++++ Source data ++++

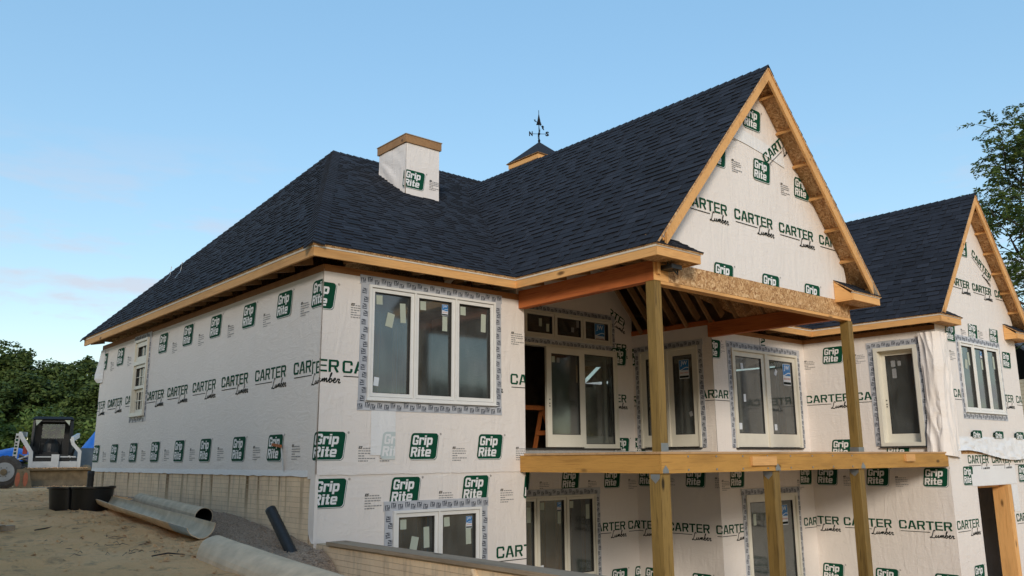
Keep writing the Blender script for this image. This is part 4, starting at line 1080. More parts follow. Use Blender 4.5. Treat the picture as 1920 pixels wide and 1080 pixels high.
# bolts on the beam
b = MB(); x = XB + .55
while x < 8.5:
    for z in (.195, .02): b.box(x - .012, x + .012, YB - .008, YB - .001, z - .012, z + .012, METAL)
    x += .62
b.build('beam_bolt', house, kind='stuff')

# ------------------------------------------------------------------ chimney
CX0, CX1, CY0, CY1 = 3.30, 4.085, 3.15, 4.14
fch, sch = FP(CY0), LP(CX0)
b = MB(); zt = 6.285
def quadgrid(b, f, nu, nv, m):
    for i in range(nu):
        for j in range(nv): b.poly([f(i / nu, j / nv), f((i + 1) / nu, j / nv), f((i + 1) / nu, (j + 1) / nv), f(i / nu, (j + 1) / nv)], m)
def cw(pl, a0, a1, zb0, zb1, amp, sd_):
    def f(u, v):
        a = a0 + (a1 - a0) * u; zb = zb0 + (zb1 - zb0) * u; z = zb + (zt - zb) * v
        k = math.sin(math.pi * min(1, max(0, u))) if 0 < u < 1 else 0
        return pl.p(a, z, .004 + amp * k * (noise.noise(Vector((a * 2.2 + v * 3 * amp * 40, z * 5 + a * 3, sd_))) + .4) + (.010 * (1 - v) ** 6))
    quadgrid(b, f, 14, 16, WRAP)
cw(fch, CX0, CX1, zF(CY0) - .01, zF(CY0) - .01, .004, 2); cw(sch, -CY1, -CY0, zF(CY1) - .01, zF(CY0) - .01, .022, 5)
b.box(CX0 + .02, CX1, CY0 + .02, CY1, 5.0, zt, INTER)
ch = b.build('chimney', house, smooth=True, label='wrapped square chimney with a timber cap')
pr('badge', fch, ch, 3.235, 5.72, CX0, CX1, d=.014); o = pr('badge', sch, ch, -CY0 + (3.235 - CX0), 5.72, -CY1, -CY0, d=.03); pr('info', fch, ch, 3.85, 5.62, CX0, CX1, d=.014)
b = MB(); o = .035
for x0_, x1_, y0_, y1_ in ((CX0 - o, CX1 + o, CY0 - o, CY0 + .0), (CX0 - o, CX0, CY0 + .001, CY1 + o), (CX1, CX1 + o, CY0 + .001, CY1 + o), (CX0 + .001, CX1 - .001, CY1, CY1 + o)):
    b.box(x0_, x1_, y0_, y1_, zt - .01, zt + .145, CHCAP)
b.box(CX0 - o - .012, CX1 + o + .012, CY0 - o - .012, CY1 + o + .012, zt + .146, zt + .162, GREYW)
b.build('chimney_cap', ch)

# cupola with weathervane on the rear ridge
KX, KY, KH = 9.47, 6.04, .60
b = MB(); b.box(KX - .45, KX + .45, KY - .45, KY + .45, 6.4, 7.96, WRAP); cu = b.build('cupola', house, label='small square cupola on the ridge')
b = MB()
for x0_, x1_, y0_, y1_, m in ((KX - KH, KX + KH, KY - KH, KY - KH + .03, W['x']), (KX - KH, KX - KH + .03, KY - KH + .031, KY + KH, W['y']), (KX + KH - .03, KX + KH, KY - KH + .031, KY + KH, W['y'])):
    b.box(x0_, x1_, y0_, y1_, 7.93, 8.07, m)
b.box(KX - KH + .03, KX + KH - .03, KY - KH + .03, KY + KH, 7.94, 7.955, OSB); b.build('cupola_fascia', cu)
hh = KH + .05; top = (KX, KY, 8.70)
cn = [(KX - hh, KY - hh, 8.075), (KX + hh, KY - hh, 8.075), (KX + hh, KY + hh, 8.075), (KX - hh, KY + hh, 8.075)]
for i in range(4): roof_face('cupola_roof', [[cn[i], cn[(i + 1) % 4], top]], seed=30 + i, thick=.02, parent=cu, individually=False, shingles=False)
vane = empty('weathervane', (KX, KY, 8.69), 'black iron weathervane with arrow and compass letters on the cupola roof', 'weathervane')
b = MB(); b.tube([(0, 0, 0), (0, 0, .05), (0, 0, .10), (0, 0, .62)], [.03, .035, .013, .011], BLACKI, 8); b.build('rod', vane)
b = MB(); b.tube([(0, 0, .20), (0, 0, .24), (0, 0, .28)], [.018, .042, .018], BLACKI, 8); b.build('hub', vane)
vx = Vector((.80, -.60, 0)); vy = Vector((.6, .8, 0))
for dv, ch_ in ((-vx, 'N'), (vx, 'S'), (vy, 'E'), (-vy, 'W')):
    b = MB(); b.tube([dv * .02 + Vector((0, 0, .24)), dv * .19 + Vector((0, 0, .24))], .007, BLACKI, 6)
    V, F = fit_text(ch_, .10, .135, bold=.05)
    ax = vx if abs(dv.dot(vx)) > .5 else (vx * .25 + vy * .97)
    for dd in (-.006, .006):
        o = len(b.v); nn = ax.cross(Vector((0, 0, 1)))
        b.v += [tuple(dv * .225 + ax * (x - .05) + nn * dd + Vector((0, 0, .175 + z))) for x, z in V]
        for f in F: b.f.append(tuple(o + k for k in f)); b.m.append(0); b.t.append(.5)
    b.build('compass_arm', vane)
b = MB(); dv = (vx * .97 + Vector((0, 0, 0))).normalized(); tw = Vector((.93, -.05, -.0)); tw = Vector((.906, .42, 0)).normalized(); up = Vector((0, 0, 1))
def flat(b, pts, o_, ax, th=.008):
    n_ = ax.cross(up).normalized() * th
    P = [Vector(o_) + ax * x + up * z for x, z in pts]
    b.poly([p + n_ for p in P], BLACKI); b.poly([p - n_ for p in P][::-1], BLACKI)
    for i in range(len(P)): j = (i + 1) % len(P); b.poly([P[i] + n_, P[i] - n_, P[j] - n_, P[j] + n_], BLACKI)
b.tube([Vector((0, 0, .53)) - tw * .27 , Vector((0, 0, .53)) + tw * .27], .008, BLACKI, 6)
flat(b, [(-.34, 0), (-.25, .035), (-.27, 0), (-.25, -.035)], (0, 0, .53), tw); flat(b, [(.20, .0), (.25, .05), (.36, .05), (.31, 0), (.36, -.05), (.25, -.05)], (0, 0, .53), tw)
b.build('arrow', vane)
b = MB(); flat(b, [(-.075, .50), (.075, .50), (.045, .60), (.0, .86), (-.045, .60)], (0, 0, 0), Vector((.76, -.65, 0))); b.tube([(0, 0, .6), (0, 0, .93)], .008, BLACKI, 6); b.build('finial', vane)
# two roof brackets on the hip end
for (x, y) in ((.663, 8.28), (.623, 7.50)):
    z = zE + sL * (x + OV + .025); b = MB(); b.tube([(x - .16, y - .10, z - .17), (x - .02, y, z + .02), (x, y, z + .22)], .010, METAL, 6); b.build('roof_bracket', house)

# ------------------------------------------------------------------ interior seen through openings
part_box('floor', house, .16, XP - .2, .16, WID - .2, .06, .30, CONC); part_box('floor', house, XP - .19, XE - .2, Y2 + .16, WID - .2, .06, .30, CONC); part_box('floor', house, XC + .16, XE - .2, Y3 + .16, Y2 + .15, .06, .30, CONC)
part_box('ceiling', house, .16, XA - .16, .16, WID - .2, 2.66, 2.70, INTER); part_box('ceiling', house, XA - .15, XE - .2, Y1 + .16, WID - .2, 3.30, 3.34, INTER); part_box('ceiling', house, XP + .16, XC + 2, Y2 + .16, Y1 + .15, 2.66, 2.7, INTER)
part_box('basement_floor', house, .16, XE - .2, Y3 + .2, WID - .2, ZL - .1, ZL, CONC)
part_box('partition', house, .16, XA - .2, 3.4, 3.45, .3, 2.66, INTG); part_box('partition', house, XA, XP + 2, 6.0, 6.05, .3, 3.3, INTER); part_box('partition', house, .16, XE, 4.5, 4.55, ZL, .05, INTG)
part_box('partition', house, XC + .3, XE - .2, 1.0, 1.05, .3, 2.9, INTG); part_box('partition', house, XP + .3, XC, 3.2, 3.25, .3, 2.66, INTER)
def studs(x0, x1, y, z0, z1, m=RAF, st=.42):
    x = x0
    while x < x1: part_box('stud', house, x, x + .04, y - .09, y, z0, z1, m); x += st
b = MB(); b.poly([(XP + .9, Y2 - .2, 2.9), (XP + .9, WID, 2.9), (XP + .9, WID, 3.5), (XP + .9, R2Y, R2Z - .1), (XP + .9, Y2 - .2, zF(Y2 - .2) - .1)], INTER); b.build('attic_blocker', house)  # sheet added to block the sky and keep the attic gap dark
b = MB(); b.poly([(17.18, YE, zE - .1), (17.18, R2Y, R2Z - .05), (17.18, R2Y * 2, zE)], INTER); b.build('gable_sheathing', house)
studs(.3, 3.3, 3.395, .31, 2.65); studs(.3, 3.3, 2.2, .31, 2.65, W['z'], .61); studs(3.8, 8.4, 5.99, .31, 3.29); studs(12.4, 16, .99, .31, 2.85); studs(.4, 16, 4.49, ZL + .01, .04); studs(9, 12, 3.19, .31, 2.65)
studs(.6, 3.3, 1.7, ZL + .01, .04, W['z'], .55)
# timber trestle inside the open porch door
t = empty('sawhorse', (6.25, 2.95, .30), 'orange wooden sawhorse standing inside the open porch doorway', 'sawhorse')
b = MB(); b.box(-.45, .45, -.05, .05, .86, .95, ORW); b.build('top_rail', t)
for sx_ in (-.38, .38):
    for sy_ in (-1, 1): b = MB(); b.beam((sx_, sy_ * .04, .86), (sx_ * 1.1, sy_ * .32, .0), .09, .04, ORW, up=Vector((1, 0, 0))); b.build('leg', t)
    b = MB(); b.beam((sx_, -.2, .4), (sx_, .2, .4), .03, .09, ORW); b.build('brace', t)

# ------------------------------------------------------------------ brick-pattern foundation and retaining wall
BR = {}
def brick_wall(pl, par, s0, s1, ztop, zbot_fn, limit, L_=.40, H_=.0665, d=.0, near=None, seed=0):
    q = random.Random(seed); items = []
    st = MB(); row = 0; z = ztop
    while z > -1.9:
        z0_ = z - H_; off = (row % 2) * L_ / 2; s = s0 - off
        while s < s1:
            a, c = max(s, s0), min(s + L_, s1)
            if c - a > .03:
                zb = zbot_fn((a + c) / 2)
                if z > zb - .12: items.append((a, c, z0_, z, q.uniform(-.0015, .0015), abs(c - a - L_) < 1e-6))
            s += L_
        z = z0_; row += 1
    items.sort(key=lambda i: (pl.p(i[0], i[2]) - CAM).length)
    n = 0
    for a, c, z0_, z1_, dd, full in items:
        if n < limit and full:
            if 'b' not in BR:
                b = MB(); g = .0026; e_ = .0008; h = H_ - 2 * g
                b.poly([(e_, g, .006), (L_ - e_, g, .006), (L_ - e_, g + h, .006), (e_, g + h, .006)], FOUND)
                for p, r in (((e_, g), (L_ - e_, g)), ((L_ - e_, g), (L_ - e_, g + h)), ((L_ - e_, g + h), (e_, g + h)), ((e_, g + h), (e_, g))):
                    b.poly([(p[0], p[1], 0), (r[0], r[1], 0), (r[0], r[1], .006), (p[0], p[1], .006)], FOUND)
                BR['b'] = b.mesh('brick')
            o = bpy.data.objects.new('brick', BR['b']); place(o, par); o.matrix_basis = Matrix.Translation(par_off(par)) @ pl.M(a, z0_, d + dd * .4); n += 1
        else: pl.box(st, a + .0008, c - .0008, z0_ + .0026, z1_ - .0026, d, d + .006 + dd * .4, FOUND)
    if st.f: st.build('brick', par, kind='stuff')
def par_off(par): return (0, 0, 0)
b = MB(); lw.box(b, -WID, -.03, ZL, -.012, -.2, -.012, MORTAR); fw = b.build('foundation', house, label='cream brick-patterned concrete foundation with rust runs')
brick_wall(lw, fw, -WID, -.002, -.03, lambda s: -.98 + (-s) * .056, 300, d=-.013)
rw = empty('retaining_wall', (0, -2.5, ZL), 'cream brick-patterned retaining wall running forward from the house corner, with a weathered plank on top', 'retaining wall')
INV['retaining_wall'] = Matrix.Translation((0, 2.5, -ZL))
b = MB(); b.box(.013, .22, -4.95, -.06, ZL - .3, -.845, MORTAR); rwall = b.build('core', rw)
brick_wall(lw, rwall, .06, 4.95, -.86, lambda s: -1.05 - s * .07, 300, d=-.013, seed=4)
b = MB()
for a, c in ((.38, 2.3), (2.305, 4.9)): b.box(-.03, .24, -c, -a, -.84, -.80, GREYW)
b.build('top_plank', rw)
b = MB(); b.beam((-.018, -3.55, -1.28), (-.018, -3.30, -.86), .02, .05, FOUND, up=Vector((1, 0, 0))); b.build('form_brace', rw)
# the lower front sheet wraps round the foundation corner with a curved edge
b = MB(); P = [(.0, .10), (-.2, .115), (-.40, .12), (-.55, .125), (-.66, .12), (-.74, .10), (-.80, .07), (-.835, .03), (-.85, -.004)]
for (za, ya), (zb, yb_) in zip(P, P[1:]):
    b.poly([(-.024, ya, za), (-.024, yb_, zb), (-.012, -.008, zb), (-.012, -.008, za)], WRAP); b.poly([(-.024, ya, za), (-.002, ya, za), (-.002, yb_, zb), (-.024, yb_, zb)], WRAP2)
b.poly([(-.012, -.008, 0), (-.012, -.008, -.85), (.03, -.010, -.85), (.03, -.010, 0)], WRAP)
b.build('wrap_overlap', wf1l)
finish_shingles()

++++

### Set exercise
Write out again, exactly, the lines from the start of the listing up to the line containing "b.build('beam_bolt', house, kind='stuff')", with both ends and without pictures.

### Response below
Keep writing the Blender script for this image. This is part 4, starting at line 1080. More parts follow. Use Blender 4.5. Treat the picture as 1920 pixels wide and 1080 pixels high.
# bolts on the beam
b = MB(); x = XB + .55
while x < 8.5:
    for z in (.195, .02): b.box(x - .012, x + .012, YB - .008, YB - .001, z - .012, z + .012, METAL)
    x += .62
b.build('beam_bolt', house, kind='stuff')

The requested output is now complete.